恒生電子が開発したプラットフォーム「HOMS」では、株式店頭市場の信用取引でレバレッジを利用して最大10倍の株式投資を行うことができる。株式相場が急落する中、レバレッジを利用する投資家は追加証拠金を支払うために株式を売却する必要があり、下げが増幅した。
中国の信用取引には明確なルールがない。日本では証拠金の3.3倍までだが、中国では10倍という高いレバレッジが横行している。100万円の元手で1000万円の株が買える。今回の暴落(上海ショック)により、証拠金が吹き飛んで大きな損失を出す投資家が続出した。
恒生電子の金融サービス部門が株価急落を引き起こしたとの現地メディアの報道で、社会不安が広がったが、同社はその報道を否定した。だが、株価暴落防止策に狂奔している中国当局にとって、同社は格好の標的となった。
傘下の恒生電子がやり玉に挙がったのに続き、アリババにも疑惑の火の粉が飛び火した。中国株式市場暴落の影響でアリババの株価は7月7日、米ニューヨーク市場で一時、上場来最安値まで落ち込んだ。

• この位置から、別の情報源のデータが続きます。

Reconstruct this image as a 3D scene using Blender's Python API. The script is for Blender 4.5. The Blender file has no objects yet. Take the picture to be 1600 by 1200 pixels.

さらに、中国ネットサービス大手テンセントの元幹部で、現在はアリババ集団で副総裁を務める劉春寧氏が汚職容疑で公安当局に拘束された。テンセント時代の動画映像事業に絡む汚職が疑われている。アリババに幹部を引き抜かれたテンセント側が劉氏の不正の事実を公安当局に情報提供したことが今回の拘束の背景にある、といわれている。アリババは「劉氏に代わる事業責任者を充てており、経営に与える影響はない」としている。
「爆買い」への影響
中国市場の株バブル崩壊は、日本経済に大きな影響を与えそうだ。訪日外国人旅行者が14年に日本で消費した額は2兆278億円に上った。13年と比較して43%増。その大きな原動力となったのが中国人旅行者による「爆買い」である。
14年の国別の外国人旅行者は台湾からが283万人でトップ。次が韓国の275万人、中国人旅行者は241万人で3位だった。だが、購買力は中国人がダントツで、消費額は中国が5583億円で1位。中国人旅行者一人当たりの消費額は平均23万円になった。